Frankfurt International Airport

 Frankfurt International Airport

The Airport City That Wants to Be the New Model for Meetings and Knowledge Sharing

has been expanding over the last decade into a self-described “airport city” to meet growing passenger demand, expected to jump from 61 million people today to as high as 73 million by 2021.

The airport city concept is gaining traction in numerous large gateway destinations around the world from Dallas to Doha. However, the consensus today is that these airports cannot maintain competitive advantage by the size of their infrastructure and volume of connectivity alone, due to the continual buildup of so many airports in today’s major markets.

That’s according to the House of Logistics & Mobility (HOLM) at Frankfurt Airport. The think tank is attempting to help Europe’s third busiest gateway also evolve — beyond just its infrastructure growth — into an advanced-industry knowledge cluster and high-tech business incubator.

The end goal is three-fold. One mandate is to drive more stopover traffic for business travelers and conference delegates into Frankfurt airport by providing a heightened value proposition relating to better networking and knowledge sharing opportunities. The second is to position the Frankfurt airport city as one of the world’s leading knowledge hubs in the logistics and mobility industry. The third is to position the entire Frankfurt Rhine-Main metropolitan area as a leading business capital for people and businesses in motion in the on-demand economy.

“The city of the future is an international, interdisciplinary knowledge-sharing machine,” Dr. Stefan Walter told me in 2011 when I first visited HOLM. Back then he was the managing director of the facility, but he has since moved on to consultancy work.

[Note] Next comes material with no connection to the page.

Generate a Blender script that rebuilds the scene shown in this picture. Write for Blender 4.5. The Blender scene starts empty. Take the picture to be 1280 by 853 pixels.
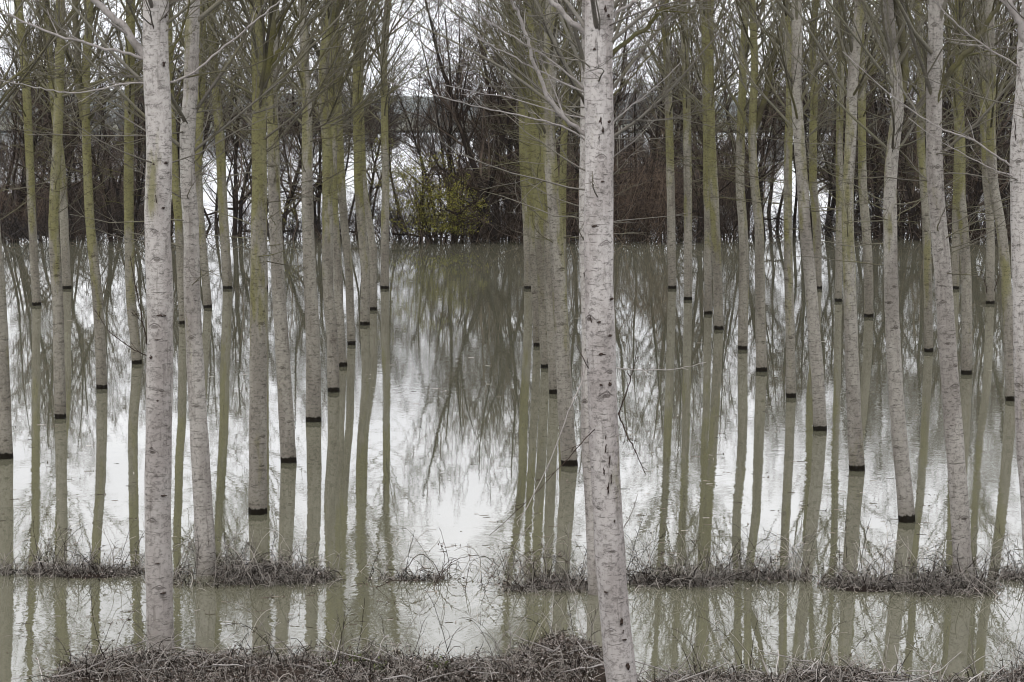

Dr. Walter explained that the global knowledge economy is grounded in the quality of so many different cities’ transportation networks, most notably their airports. In Frankfurt’s case, however, he said the fast-growing U.A.E. carriers (Emirates and Etihad) have been encroaching on Frankfurt-based Lufthansa’s dominance along many of its international routes for years. Therefore, that increasing competitiveness encroaches on the airport’s ability not just to fill seats, but to drive competitive advantage to the city in general.

“Dubai is trying to become the node between Asia and South America, which is affecting the future of logistics and mobility on a global scale,” Dr. Walter told me. “So this is about finding the strengths of our strengths, our core competencies, and for Germany, that’s knowledge and infrastructure. It’s also about connecting ideas.”

The infrastructure part of the equation has been established. The airport opened a fourth runway in 2011 to support the massive new CargoCity facility. Adjacent to the airport, THE SQUAIRE is a sleek conference, hotel and office complex that opened in 2012, positioned as a self-contained “New Work City.” Following that, the Gateway Gardens mixed-use community opened with more hotels, more office space, more R&D facilities, and the new HOLM building and conference space. Looking ahead, a third terminal is scheduled to open in 2021.

As for Germany’s other core competency — knowledge and advanced industry expertise — that’s where HOLM fits into the grand scheme of things as hub and central gathering place for the growing logistics and mobility cluster in the region.

“Clusters are geographic concentrations of interconnected companies, specialized suppliers, service providers, and associated institutions in a particular field that are present in a nation or region,” explains Harvard professor Michael Porter, who has informed HOLM’s strategy considerably. “Clusters arise because they increase the productivity with which companies can compete.”

Except complicating matters, he says, sectors are merging into one another due to the rise of technology and rapidly digitizing businesses. Automotive and information technology, for example, are no longer completely different sectors, requiring more enthusiastic sharing on knowledge than ever before.